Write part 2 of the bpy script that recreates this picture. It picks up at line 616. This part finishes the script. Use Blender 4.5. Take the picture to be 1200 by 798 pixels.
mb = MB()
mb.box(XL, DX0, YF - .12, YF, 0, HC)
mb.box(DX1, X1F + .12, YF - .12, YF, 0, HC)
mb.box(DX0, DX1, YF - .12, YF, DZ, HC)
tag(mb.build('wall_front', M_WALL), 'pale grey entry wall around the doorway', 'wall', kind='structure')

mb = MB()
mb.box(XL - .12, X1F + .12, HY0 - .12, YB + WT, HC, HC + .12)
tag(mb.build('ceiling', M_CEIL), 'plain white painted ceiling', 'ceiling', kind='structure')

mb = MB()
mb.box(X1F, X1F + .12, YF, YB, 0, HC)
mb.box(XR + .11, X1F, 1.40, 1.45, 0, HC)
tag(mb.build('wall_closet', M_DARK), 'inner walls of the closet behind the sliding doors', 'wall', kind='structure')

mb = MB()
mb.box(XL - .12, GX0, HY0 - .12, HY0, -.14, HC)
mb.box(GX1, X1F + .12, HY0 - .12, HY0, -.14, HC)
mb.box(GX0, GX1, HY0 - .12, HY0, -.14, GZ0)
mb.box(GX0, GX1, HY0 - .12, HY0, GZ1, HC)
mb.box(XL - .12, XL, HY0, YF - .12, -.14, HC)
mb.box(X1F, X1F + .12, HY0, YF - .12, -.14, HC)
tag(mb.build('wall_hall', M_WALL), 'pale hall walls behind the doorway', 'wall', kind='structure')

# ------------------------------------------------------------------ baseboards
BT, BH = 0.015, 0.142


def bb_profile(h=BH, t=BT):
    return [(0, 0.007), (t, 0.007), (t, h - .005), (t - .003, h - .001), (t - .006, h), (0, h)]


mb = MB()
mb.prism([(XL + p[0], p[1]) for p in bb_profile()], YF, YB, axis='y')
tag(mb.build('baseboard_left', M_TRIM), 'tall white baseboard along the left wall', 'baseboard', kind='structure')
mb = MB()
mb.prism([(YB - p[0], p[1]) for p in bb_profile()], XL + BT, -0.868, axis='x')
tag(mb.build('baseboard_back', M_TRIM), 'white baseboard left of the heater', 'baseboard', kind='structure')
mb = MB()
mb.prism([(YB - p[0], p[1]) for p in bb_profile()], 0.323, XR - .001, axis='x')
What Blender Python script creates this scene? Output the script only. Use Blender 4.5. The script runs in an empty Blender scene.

==========

> Problem: From the first line to the last, retype the data exactly.

> Result of the task:
Write part 2 of the bpy script that recreates this picture. It picks up at line 616. This part finishes the script. Use Blender 4.5. Take the picture to be 1200 by 798 pixels.
mb = MB()
mb.box(XL, DX0, YF - .12, YF, 0, HC)
mb.box(DX1, X1F + .12, YF - .12, YF, 0, HC)
mb.box(DX0, DX1, YF - .12, YF, DZ, HC)
tag(mb.build('wall_front', M_WALL), 'pale grey entry wall around the doorway', 'wall', kind='structure')

mb = MB()
mb.box(XL - .12, X1F + .12, HY0 - .12, YB + WT, HC, HC + .12)
tag(mb.build('ceiling', M_CEIL), 'plain white painted ceiling', 'ceiling', kind='structure')

mb = MB()
mb.box(X1F, X1F + .12, YF, YB, 0, HC)
mb.box(XR + .11, X1F, 1.40, 1.45, 0, HC)
tag(mb.build('wall_closet', M_DARK), 'inner walls of the closet behind the sliding doors', 'wall', kind='structure')

mb = MB()
mb.box(XL - .12, GX0, HY0 - .12, HY0, -.14, HC)
mb.box(GX1, X1F + .12, HY0 - .12, HY0, -.14, HC)
mb.box(GX0, GX1, HY0 - .12, HY0, -.14, GZ0)
mb.box(GX0, GX1, HY0 - .12, HY0, GZ1, HC)
mb.box(XL - .12, XL, HY0, YF - .12, -.14, HC)
mb.box(X1F, X1F + .12, HY0, YF - .12, -.14, HC)
tag(mb.build('wall_hall', M_WALL), 'pale hall walls behind the doorway', 'wall', kind='structure')

# ------------------------------------------------------------------ baseboards
BT, BH = 0.015, 0.142


def bb_profile(h=BH, t=BT):
    return [(0, 0.007), (t, 0.007), (t, h - .005), (t - .003, h - .001), (t - .006, h), (0, h)]


mb = MB()
mb.prism([(XL + p[0], p[1]) for p in bb_profile()], YF, YB, axis='y')
tag(mb.build('baseboard_left', M_TRIM), 'tall white baseboard along the left wall', 'baseboard', kind='structure')
mb = MB()
mb.prism([(YB - p[0], p[1]) for p in bb_profile()], XL + BT, -0.868, axis='x')
tag(mb.build('baseboard_back', M_TRIM), 'white baseboard left of the heater', 'baseboard', kind='structure')
mb = MB()
mb.prism([(YB - p[0], p[1]) for p in bb_profile()], 0.323, XR - .001, axis='x')
What Blender Python script creates this scene? Output the script only. Use Blender 4.5. The script runs in an empty Blender scene.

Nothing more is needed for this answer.